Mas, se até aqui vimos acentuada a marginalidade da sensibilidade, da percepção do eu poético em relação ao mundo em Sá-Carneiro, há que se atentar para uma forma muito particular de desgarramento que acaba por se contrapor aos seus retiros dourados, outonais e principescos, um exílio sinistro: o exílio do próprio corpo. Vocacionado para o dandismo e a sedução, não vacila ele, entretanto, em escrever estes versos:
``Eu queria ser mulher para ter muitos amantes / e enganá-los a todos -mesmo ao predileto- / Como eu gostava de enganar meu amante loiro, o mais esbelto, / com um rapaz gordo e feio de modos extravagantes" (grifos nossos). Quem seria esse rapaz gordo e feio que se vingaria do amante loiro? O mesmo sobre o qual o próprio sujeito do poema dirá: ``Eu queria ser mulher para me poder recusar".
``O Rei-Lua Postiço", ``O Esfinge Gorda". De uma só vez se rompe o sonho do retiro dourado. Nem rei e nem esfinge, apenas a flacidez renegada. Assim é Sá-Carneiro, aquele que viveu no múltiplo desterro: o da sensibilidade, o do sexo, o do corpo. Esse desterro, mesmo a mais incisiva das homenagens será incapaz de resolver. O ``abraço de fogo" dos deuses em seus eleitos, de que Fernando Pessoa fala na sua famosa homenagem, assinala um estigma e não uma consagração.
Retornemos aos livros referidos, cujo mérito só nos resta exaltar.

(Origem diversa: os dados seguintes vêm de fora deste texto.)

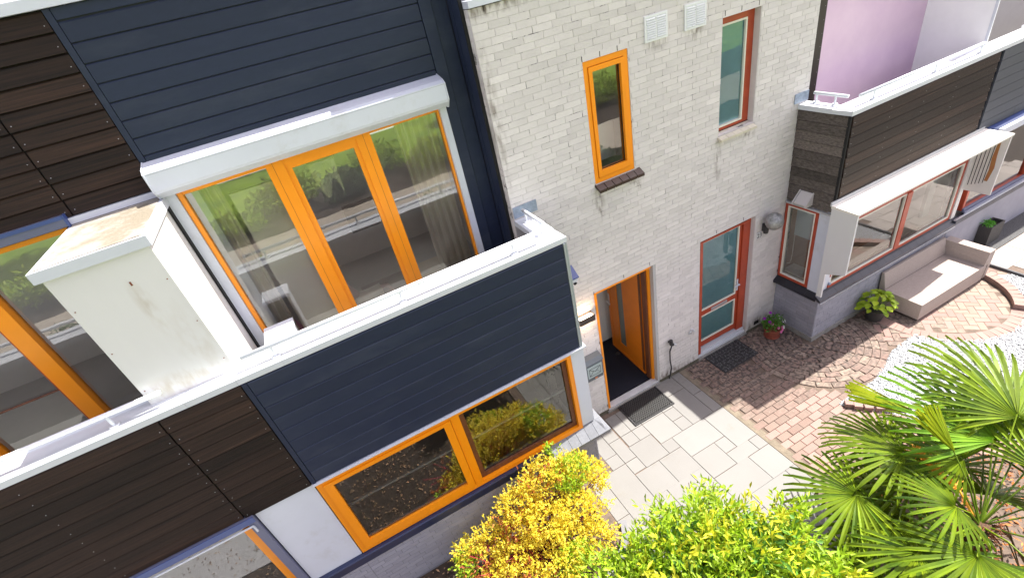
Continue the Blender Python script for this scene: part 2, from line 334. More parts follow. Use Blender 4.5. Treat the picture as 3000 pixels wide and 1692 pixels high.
# clay paving before the red door, round the bay corner and under the sofa
paving = thing('paving', 'worn red clay paving with round fans before the red door', 'paving', (6,-1,0)); paving['kind'] = 'structure'; del paving['category']
q = MB(); q.add([(4.10,.05,-.012),(4.10,-4.5,-.012),(10.05,-4.5,-.012),(10.05,.05,-.012)], [(0,1,2,3)]); q.ob('joint_sand', SAND, paving)
items = []
C1 = Vector((6.23,-.74)); C2 = Vector((8.58,-1.17)); R1 = 1.06; R2 = 1.08
def paver(x, y, ang, l, w, z=0, M=CLAY, h=.05):
    d = (Vector((x,y,0))-CAM).length
    key = (round(ang,3), round(l,3), round(w,3), round(h,2), M.name)
    def fac(q, ang=ang, l=l, w=w, h=h):
        T0 = q.T; q.T = (T0 or Matrix())@Matrix.Rotation(ang,4,'Z'); b = .0035
        a0, b0 = l/2+.001, w/2+.001
        q.add([(-a0,-b0,-h),(a0,-b0,-h),(a0,b0,-h),(-a0,b0,-h),(-a0,-b0,-b),(a0,-b0,-b),(a0,b0,-b),(-a0,b0,-b),(-a0+b,-b0+b,0),(a0-b,-b0+b,0),(a0-b,b0-b,0),(-a0+b,b0-b,0)],
              [(8,9,10,11),(4,5,9,8),(5,6,10,9),(6,7,11,10),(7,4,8,11),(0,1,5,4),(1,2,6,5),(2,3,7,6),(3,0,4,7)]); q.T = T0
    items.append((d, key, fac, (x, y, z+random.uniform(-.003,.002)), M))
def in_gravel(x, y):
    if (Vector((x,y))-C2).length < R2+.1: return False
    if x > 10.0 or y > -1.5: return False
    if x > 7.2: return y < -1.6
    edge = np.interp(x, [5.38,5.75,6.2,6.69,6.9,7.3], [-1.84,-1.83,-1.83,-1.69,-1.62,-1.60])
    low = np.interp(x, [5.38,5.6,5.9,6.3,6.8,7.4], [-1.86,-2.14,-2.55,-3.2,-4.0,-4.3])
    return x > 5.38 and low < y < edge
def blocked(x, y): return (x > 6.27 and y > -.74) or y > .03 or in_gravel(x,y) or x > 9.98 or x < 4.22
# running bond left of the fan
for j in range(60):
    for i in range(40):
        x = 4.26+.205*i+(.1 if j%2 else 0); y = -.03-.104*j
        if x > 5.9 and y > -1.6 : continue
        if blocked(x,y) or y < -2.45 or x > 5.9: continue
        if (Vector((x,y))-C1).length < R1+.06: continue
        paver(x, y, 0, .197, .096, M=CLAYB if y < -1.5 and random.random() < .55 else CLAY)
# fan 1 rings
for k in range(0, 9):
    r = R1-.05-.105*k
    if r < .15: break
    n = max(4, int(2*math.pi*r/.205))
    for i in range(n):
        a = 2*math.pi*(i+.5*(k%2))/n; x, y = C1.x+r*math.cos(a), C1.y+r*math.sin(a)
        if (x > 6.25 and y > -.76) or y > .02 or in_gravel(x,y): continue
        paver(x, y, a+math.pi/2, min(.197, 2*math.pi*r/n-.008), .098, .004, CLAYT if random.random() < .35 else CLAY)
# herringbone between the fans and inside circle 2
def herring(cx, cy, n, ok, M, z=0, rot=math.pi/4, jitter=None):
    ca, sa = math.cos(rot), math.sin(rot); u = .102
    for i in range(-n, n):
        for j in range(-n, n):
            t = (i-j) % 4
            if t == 0: px, py, a = i*u+u, j*u+u/2, 0
            elif t == 3: px, py, a = i*u+u/2, j*u+u, math.pi/2
            else: continue
            x, y = cx+px*ca-py*sa, cy+px*sa+py*ca
            if ok(x,y): paver(x, y, a+rot, .196, .096, z, M() if callable(M) else M)
herring(7.2,-1.3,22, lambda x,y: not blocked(x,y) and (Vector((x,y))-C1).length > R1+.03 and (Vector((x,y))-C2).length > R2+.12 and x > 5.95 and y > -1.78 and y < -.7, lambda: random.choice([CLAYB,CLAY,CLAYT]))
herring(8.6,-1.3,22, lambda x,y: (Vector((x,y))-C2).length < R2-.08 and y < -.78 and x > 7.5, lambda: random.choice([CLAYT,CLAYB,CLAYT]), z=-.002)
# border rings of circle 2
n = 66
for i in range(n):
    a = 2*math.pi*i/n; x, y = C2.x+(R2+.04)*math.cos(a), C2.y+(R2+.04)*math.sin(a)
    if y > -.8: continue
    east = math.cos(a) > .42
    paver(x, y, a, .15 if east else .19, 2*math.pi*(R2+.04)/n-.006, .085 if east else .006, CLAYB, .13 if east else .05)
# pink border rows along the gravel, then a lower curved band
for k in range(3):
    for i in range(26):
        t = i/25; x = 4.9+1.5*t; y = -1.95-1.5*t**1.1-.11*k
        if x > 5.3+.0 and not in_gravel(x,y) and y > -3.4: paver(x, y, -.62 if t > .2 else -.45, .197, .098, .008, CLAYB)
for x, y, a in [(5.46,-1.93,-.75),(5.52,-2.02,-.75),(5.60,-2.11,-.7),(5.70,-2.20,-.65),(5.80,-2.28,-.6),(5.92,-2.36,-.6)]:
    paver(x, y, a, .10, .085, .07, CLAYB, .12)
pieces(paving, items, 'brick', 'brick_field', 300)
q = MB(); q.add([(C2.x+(R2+.1)*math.cos(a), C2.y+(R2+.1)*math.sin(a), -.005) for a in [math.pi+math.pi*i/40 for i in range(41)]], [tuple(range(41))]); q.ob('joint_sand', SAND, paving)
q = MB(); q.box(4.105,4.215,-2.5,.0,-.05,-.002); q.ob('mortar_strip', mat('tan_mortar_strip', (.20,.165,.12), .9, noise=.4, nscale=12, bump=.5), paving)

# white gravel
gravel = thing('gravel_bed', 'bed of white gravel between brick edging and palm', 'gravel', (7.5,-2.6,0)); gravel['kind'] = 'structure'; del gravel['category']
poly = [(5.38,-1.85),(5.75,-1.83),(6.2,-1.83),(6.69,-1.69),(6.9,-1.62),(7.45,-1.6),(9.5,-1.2),(10.02,-1.0),(10.02,-4.6),(7.4,-4.5),(6.8,-4.1),(6.3,-3.25),(5.9,-2.6),(5.6,-2.16)]
q = MB(); q.add([(x,y,-.008) for x,y in poly], [tuple(range(len(poly)-1,-1,-1))]); q.ob('pebble_base', GRAVB, gravel)
P = []
while len(P) < 26000:
    x, y = rng.uniform(5.3,10.0), rng.uniform(-4.4,-1.1)
    if in_gravel(x,y) and rng.random() < (1 if y > -3 else .5): P.append((x,y,rng.uniform(-.004,.008)))
P = np.array(P); n = len(P)
base = np.array([(1,0,0),(-.5,.87,0),(-.5,-.87,0),(.25,.4,.75),(.25,-.4,.75),(-.55,0,.75)])
sz = rng.uniform(.007,.0165,(n,1,1)); th = rng.uniform(0,6.28,n); cs, sn = np.cos(th)[:,None], np.sin(th)[:,None]
b = base[None]*sz*(1+rng.uniform(-.25,.25,(n,6,3)))
bx = b[...,0]*cs-b[...,1]*sn; by = b[...,0]*sn+b[...,1]*cs
V = np.stack([bx,by,b[...,2]*.8],-1)+P[:,None]
F = (np.array([(0,1,3),(1,5,3),(1,2,5),(2,4,5),(2,0,4),(0,3,4),(3,5,4)])[None]+np.arange(n)[:,None,None]*6).reshape(-1,3)
npmesh('pebbles', V.reshape(-1,3), F, GRAV, gravel, kind='stuff')
# pale terrace on the right
ter = thing('terrace', 'terrace of pale pinkish slabs beyond the sofa', 'terrace', (11.5,-2,0)); ter['kind'] = 'structure'; del ter['category']
TS = mat('pinkish_slab', (.36,.32,.285), .8, noise=.1, nscale=3, vary=.12, bump=.2, bscale=80)
q = MB(); q.box(10.06,14.5,-5,-.74,-.05,.0); q.ob('joint_sand', SAND, ter)
q = MB(); q.box(10.02,10.055,-5,-.8,-.05,.045); q.ob('edge_shadow_strip', mat('dark_edge_shadow', (.05,.05,.055), .7), ter)  # dark strip stands in for the shadow along the raised terrace edge
for i in range(11):
    for j in range(11):
        x0, y0 = 10.07+.4*i, -1.13-.4*(j+1)
        q = MB(); q.box(-.196,.196,-.196,.196,-.03,.01); o = q.ob('slab', TS, ter); o.location = (x0+.2+(.2 if j%2 else 0), y0+.2, random.uniform(-.002,.002))
q = MB(); q.box(10.06,14.5,-1.12,-.76,.0,.012); q.ob('wall_strip', mat('dark_speckled_grey', (.10,.10,.10), .9, nscale=60, col2=(.04,.04,.04), spots=[((.3,.3,.28),90,.68,.74)], bump=.8), ter)  # dark grey speckled strip along the far house wall

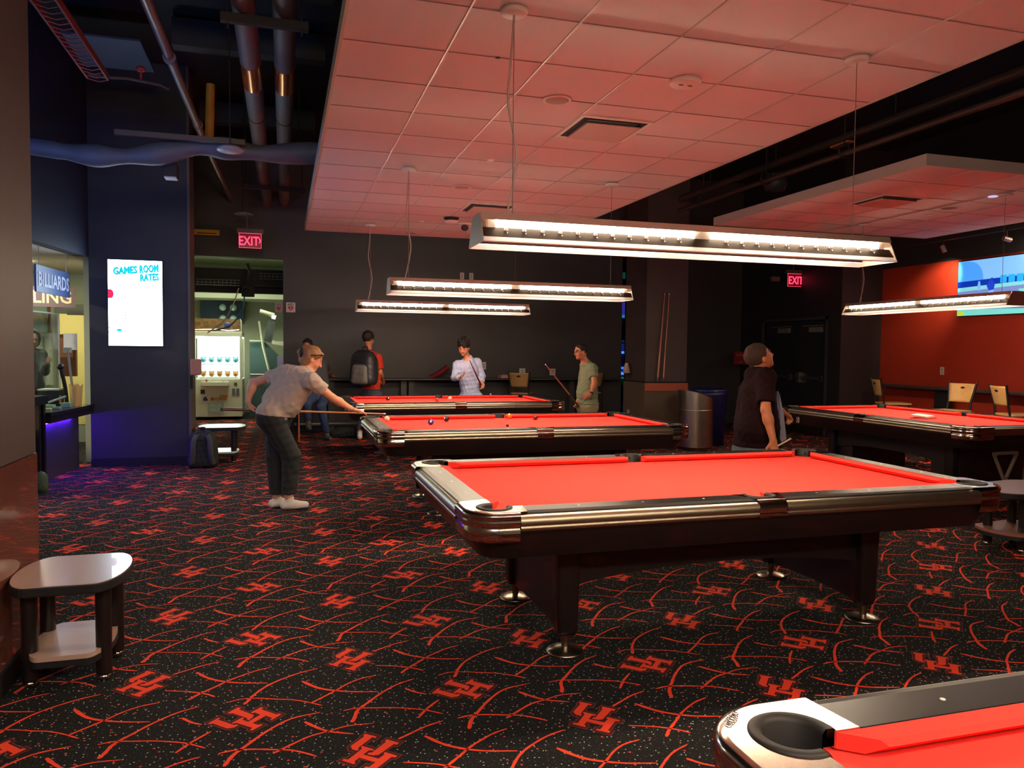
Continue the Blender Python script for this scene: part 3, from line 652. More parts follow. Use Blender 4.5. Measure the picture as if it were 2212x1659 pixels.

Voltando à questão lançada no início desta resenha sobre a eventual ``libertação" de Sá-Carneiro em relação a Pessoa, convém não iludir a própria história literária das primeiras décadas deste século. Mesmo que se admita e se comprove a total autonomia de um em relação ao outro o fato é que algo mais profundo do que nosso desejo de objetividade se passou entre ambos. Em brilhante conferência proferida no referido simpósio em Belo Horizonte, Teresa Rita Lopes defendeu o ponto de vista de que, sem o contato com o autor de ``Dispersão", dificilmente Pessoa teria constituído seu heterônimo maldito: Álvaro de Campos. Ora, se isto assinala certa dependência (a de Pessoa em relação a Sá-Carneiro), que se dirá da importância da personagem ``Fernando Passos", o poeta que o alter-ego de Sá-Carneiro no referido conto de ``Céu em Fogo", acaba por erigir como o novo gênio que surge? Em algum momento, retomei a expressão ``abraço de fogo", tirada de Pessoa. Teresa Rita Lopes desloca-a dessa forma: não apenas os deuses abraçam com fogo Sá-Carneiro e seus eleitos. É desse mesmo fogo o elo que acabou unindo Pessoa e Sá-Carneiro, fazendo com que a grandeza de um fosse a condição do outro, da mesma forma com que a dor de um acabasse por se traduzir simbioticamente numa transmutação cósmica do outro.